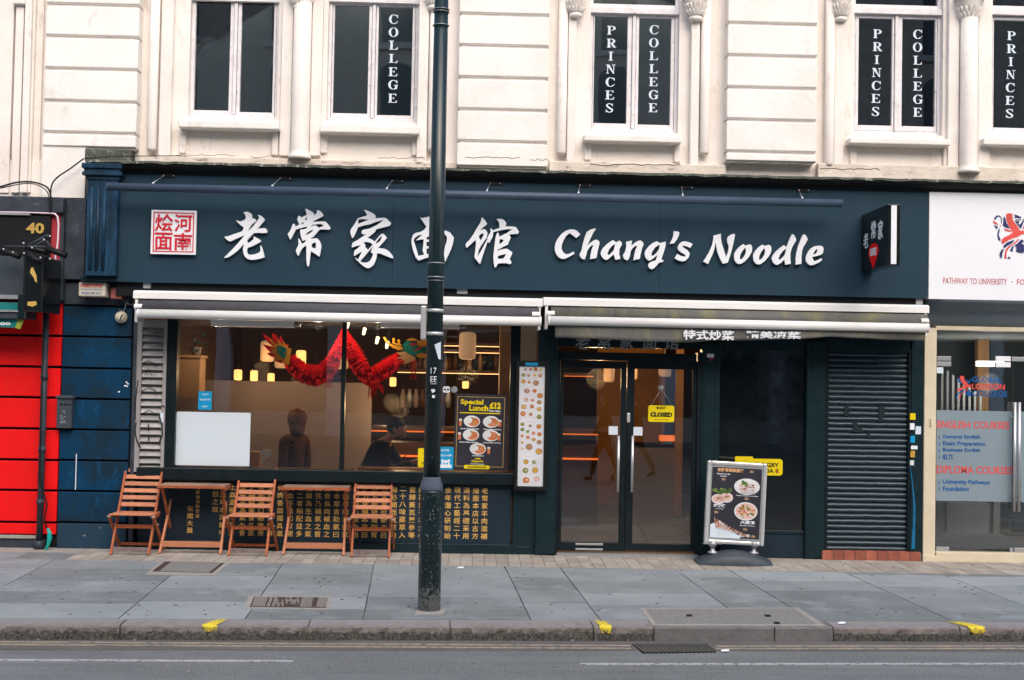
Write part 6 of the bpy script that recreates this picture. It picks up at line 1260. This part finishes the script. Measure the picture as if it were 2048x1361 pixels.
# ================================================================ FURNITURE
def make_chair(lb):
    t = thing('folding_chair', lb, 'chair', (0, 0, 0), 'folding slatted wooden chairs outside')
    yt, zt, yf = .215, .865, -.25
    for s in (-1, 1):
        MB().bar((s * .192, yf, 0), (s * .192, yt, zt), .022, .042, up=(0, 1, 0)).build('back_leg', K['wooddark'], t, bevel=.004)
        MB().bar((s * .228, -.235, .395), (s * .228, .20, 0), .020, .040, up=(0, 1, 0)).build('front_leg', K['wooddark'], t, bevel=.004)
        MB().bar((s * .228, -.24, .385), (s * .205, .06, .385), .020, .035).build('seat_rail', K['wooddark'], t, bevel=.003)
    for k in range(6):
        f = (.82 - k * .0685 - .0) / zt; f1 = (.82 - k * .0685 + .047) / zt; y0, y1 = yf + (yt - yf) * f, yf + (yt - yf) * f1
        MB().bar((-.181, (y0 + y1) / 2, (.82 - k * .0685) + .012), (.181, (y0 + y1) / 2, (.82 - k * .0685) + .012), .014, .046, up=(0, .5, 1)).build('back_slat', K['wood'], t, bevel=.003)
    for k in range(5): MB().box(-.218, .218, -.255 + k * .066, -.255 + k * .066 + .052, .402, .416).build('seat_slat', K['wood'], t, bevel=.003)
    MB().bar((-.182, -.10, .275), (.182, -.10, .275), .02, .04).build('cross_rail', K['wooddark'], t, bevel=.003)
    MB().bar((-.182, -.222, .055), (.182, -.222, .055), .018, .045).build('foot_rail', K['woodend'], t, bevel=.003)
    MB().bar((-.218, .165, .06), (.218, .165, .06), .02, .03).build('rear_rail', K['wooddark'], t, bevel=.003)
    mb = MB()
    for s in (-1, 1):
        for (y, z_) in ((-.085, .295), (-.235, .39)): mb.tube([(s * .20, y, z_), (s * .245, y, z_)], .009, 8)
    mb.build('pivot_bolt', K['galv'], t)['kind'] = 'stuff'; return t
def put_thing(t, px, py, rz, lb):
    x, y = G(px, py); t.location = (x, y, .0); t.rotation_euler.z = rz; t['label'] = lb
c1 = make_chair('x')
feet = [(273.5, 1104, -.02, 'folding wooden chair leftmost, beside the blue wall'), (505, 1106.5, -.03, 'folding wooden chair between the two tables'), (743, 1109, .03, 'folding wooden chair rightmost, nearest the lamp post')]
for i, (px, py, rz, lb) in enumerate(feet):
    t = c1 if i == 0 else copy_tree(c1); put_thing(t, px, py, rz, lb)
def make_table():
    t = thing('folding_table', 'x', 'table', (0, 0, 0), 'folding wooden tables outside')
    n = 7
    for k in range(n):
        x0 = -.345 + k * .69 / n; MB().box(x0 + .001, x0 + .69 / n - .001, -.29, .29, .69, .708).build('top_plank', K['woodgrey'], t)
    MB().box(-.35, .35, -.305, -.29, .68, .708).build('top_edge', K['wooddark'], t, bevel=.002); MB().box(-.35, .35, .29, .305, .68, .708).build('top_edge', K['wooddark'], t, bevel=.002)
    for s in (-1, 1):
        MB().box(s * .333 - .012, s * .333 + .012, -.27, .27, .655, .69).build('top_bearer', K['wooddark'], t, bevel=.002)
        MB().bar((s * .312, -.27, 0), (s * .285, .24, .69), .024, .042, up=(0, 1, 0)).build('leg', K['wood'], t, bevel=.004)
        MB().bar((s * .285, .28, 0), (s * .31, -.24, .69), .022, .040, up=(0, 1, 0)).build('leg', K['wooddark'], t, bevel=.004)
    MB().bar((-.30, -.215, .095), (.30, -.215, .095), .02, .06).build('front_rail', K['wood'], t, bevel=.003)
    MB().bar((-.275, .235, .10), (.275, .235, .10), .02, .045).build('rear_rail', K['wooddark'], t, bevel=.003); return t
tA = make_table(); put_thing(tA, 391, 1101.5, .015, 'folding wooden table left, between first and second chair')
tB = copy_tree(tA); put_thing(tB, 633, 1104.5, .01, 'folding wooden table right, beside the chair nearest the lamp post')
# pavement board --------------------------------------------------
xb_, yb_ = G(1466, 1128); yb_ = -.42
ab = thing('pavement_board', 'silver framed pavement sign board with food photographs on a dark weighted base', 'sign board', (X(1466, 1120, yb_), yb_, 0))
ab.rotation_euler = (0, 0, 0); bxc = ab.location.x
mb = MB(); S_ = 16
prof = [(-1, .02), (-.96, .05), (-.7, .085), (-.3, .13), (0, .145), (.3, .13), (.7, .085), (.96, .05), (1, .02)]
L_ = .385
for (u, h) in prof:
    wd_ = .20 * (1 - .25 * abs(u) ** 3)
    for i in range(12):
        a = math.pi * i / 11; mb.v.append((bxc + u * L_, yb_ - math.cos(a) * wd_, (h * (.35 + .65 * math.sin(a) ** .6) if 0 < i < 11 else .004)))
for k in range(len(prof) - 1):
    for i in range(11): mb.face((k * 12 + i, k * 12 + i + 1, (k + 1) * 12 + i + 1, (k + 1) * 12 + i), 0, True)
mb.face(range(12)); mb.face([(len(prof) - 1) * 12 + 11 - i for i in range(12)]); mb.build('base', K['plastic'], ab)
T2 = thing('panel', None, None, (bxc, yb_, .12)); T2.parent = ab; T2.location = (0, 0, .12); T2.rotation_euler = (R(-2), R(2.3), 0); WL[T2.name] = Vector((bxc, yb_, .12))
a, b, c, d = BX(1411, 921, 1531, 1086, yb_); w2, h2_ = (b - a) / 2, d - c; c = .195; d = c + h2_
a, b = bxc - w2, bxc + w2
mb = MB(); fw = .042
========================
Directions:
Leave out all pictures, then copy the remaining material exactly.

Result of this task:
Write part 6 of the bpy script that recreates this picture. It picks up at line 1260. This part finishes the script. Measure the picture as if it were 2048x1361 pixels.
# ================================================================ FURNITURE
def make_chair(lb):
    t = thing('folding_chair', lb, 'chair', (0, 0, 0), 'folding slatted wooden chairs outside')
    yt, zt, yf = .215, .865, -.25
    for s in (-1, 1):
        MB().bar((s * .192, yf, 0), (s * .192, yt, zt), .022, .042, up=(0, 1, 0)).build('back_leg', K['wooddark'], t, bevel=.004)
        MB().bar((s * .228, -.235, .395), (s * .228, .20, 0), .020, .040, up=(0, 1, 0)).build('front_leg', K['wooddark'], t, bevel=.004)
        MB().bar((s * .228, -.24, .385), (s * .205, .06, .385), .020, .035).build('seat_rail', K['wooddark'], t, bevel=.003)
    for k in range(6):
        f = (.82 - k * .0685 - .0) / zt; f1 = (.82 - k * .0685 + .047) / zt; y0, y1 = yf + (yt - yf) * f, yf + (yt - yf) * f1
        MB().bar((-.181, (y0 + y1) / 2, (.82 - k * .0685) + .012), (.181, (y0 + y1) / 2, (.82 - k * .0685) + .012), .014, .046, up=(0, .5, 1)).build('back_slat', K['wood'], t, bevel=.003)
    for k in range(5): MB().box(-.218, .218, -.255 + k * .066, -.255 + k * .066 + .052, .402, .416).build('seat_slat', K['wood'], t, bevel=.003)
    MB().bar((-.182, -.10, .275), (.182, -.10, .275), .02, .04).build('cross_rail', K['wooddark'], t, bevel=.003)
    MB().bar((-.182, -.222, .055), (.182, -.222, .055), .018, .045).build('foot_rail', K['woodend'], t, bevel=.003)
    MB().bar((-.218, .165, .06), (.218, .165, .06), .02, .03).build('rear_rail', K['wooddark'], t, bevel=.003)
    mb = MB()
    for s in (-1, 1):
        for (y, z_) in ((-.085, .295), (-.235, .39)): mb.tube([(s * .20, y, z_), (s * .245, y, z_)], .009, 8)
    mb.build('pivot_bolt', K['galv'], t)['kind'] = 'stuff'; return t
def put_thing(t, px, py, rz, lb):
    x, y = G(px, py); t.location = (x, y, .0); t.rotation_euler.z = rz; t['label'] = lb
c1 = make_chair('x')
feet = [(273.5, 1104, -.02, 'folding wooden chair leftmost, beside the blue wall'), (505, 1106.5, -.03, 'folding wooden chair between the two tables'), (743, 1109, .03, 'folding wooden chair rightmost, nearest the lamp post')]
for i, (px, py, rz, lb) in enumerate(feet):
    t = c1 if i == 0 else copy_tree(c1); put_thing(t, px, py, rz, lb)
def make_table():
    t = thing('folding_table', 'x', 'table', (0, 0, 0), 'folding wooden tables outside')
    n = 7
    for k in range(n):
        x0 = -.345 + k * .69 / n; MB().box(x0 + .001, x0 + .69 / n - .001, -.29, .29, .69, .708).build('top_plank', K['woodgrey'], t)
    MB().box(-.35, .35, -.305, -.29, .68, .708).build('top_edge', K['wooddark'], t, bevel=.002); MB().box(-.35, .35, .29, .305, .68, .708).build('top_edge', K['wooddark'], t, bevel=.002)
    for s in (-1, 1):
        MB().box(s * .333 - .012, s * .333 + .012, -.27, .27, .655, .69).build('top_bearer', K['wooddark'], t, bevel=.002)
        MB().bar((s * .312, -.27, 0), (s * .285, .24, .69), .024, .042, up=(0, 1, 0)).build('leg', K['wood'], t, bevel=.004)
        MB().bar((s * .285, .28, 0), (s * .31, -.24, .69), .022, .040, up=(0, 1, 0)).build('leg', K['wooddark'], t, bevel=.004)
    MB().bar((-.30, -.215, .095), (.30, -.215, .095), .02, .06).build('front_rail', K['wood'], t, bevel=.003)
    MB().bar((-.275, .235, .10), (.275, .235, .10), .02, .045).build('rear_rail', K['wooddark'], t, bevel=.003); return t
tA = make_table(); put_thing(tA, 391, 1101.5, .015, 'folding wooden table left, between first and second chair')
tB = copy_tree(tA); put_thing(tB, 633, 1104.5, .01, 'folding wooden table right, beside the chair nearest the lamp post')
# pavement board --------------------------------------------------
xb_, yb_ = G(1466, 1128); yb_ = -.42
ab = thing('pavement_board', 'silver framed pavement sign board with food photographs on a dark weighted base', 'sign board', (X(1466, 1120, yb_), yb_, 0))
ab.rotation_euler = (0, 0, 0); bxc = ab.location.x
mb = MB(); S_ = 16
prof = [(-1, .02), (-.96, .05), (-.7, .085), (-.3, .13), (0, .145), (.3, .13), (.7, .085), (.96, .05), (1, .02)]
L_ = .385
for (u, h) in prof:
    wd_ = .20 * (1 - .25 * abs(u) ** 3)
    for i in range(12):
        a = math.pi * i / 11; mb.v.append((bxc + u * L_, yb_ - math.cos(a) * wd_, (h * (.35 + .65 * math.sin(a) ** .6) if 0 < i < 11 else .004)))
for k in range(len(prof) - 1):
    for i in range(11): mb.face((k * 12 + i, k * 12 + i + 1, (k + 1) * 12 + i + 1, (k + 1) * 12 + i), 0, True)
mb.face(range(12)); mb.face([(len(prof) - 1) * 12 + 11 - i for i in range(12)]); mb.build('base', K['plastic'], ab)
T2 = thing('panel', None, None, (bxc, yb_, .12)); T2.parent = ab; T2.location = (0, 0, .12); T2.rotation_euler = (R(-2), R(2.3), 0); WL[T2.name] = Vector((bxc, yb_, .12))
a, b, c, d = BX(1411, 921, 1531, 1086, yb_); w2, h2_ = (b - a) / 2, d - c; c = .195; d = c + h2_
a, b = bxc - w2, bxc + w2
mb = MB(); fw = .042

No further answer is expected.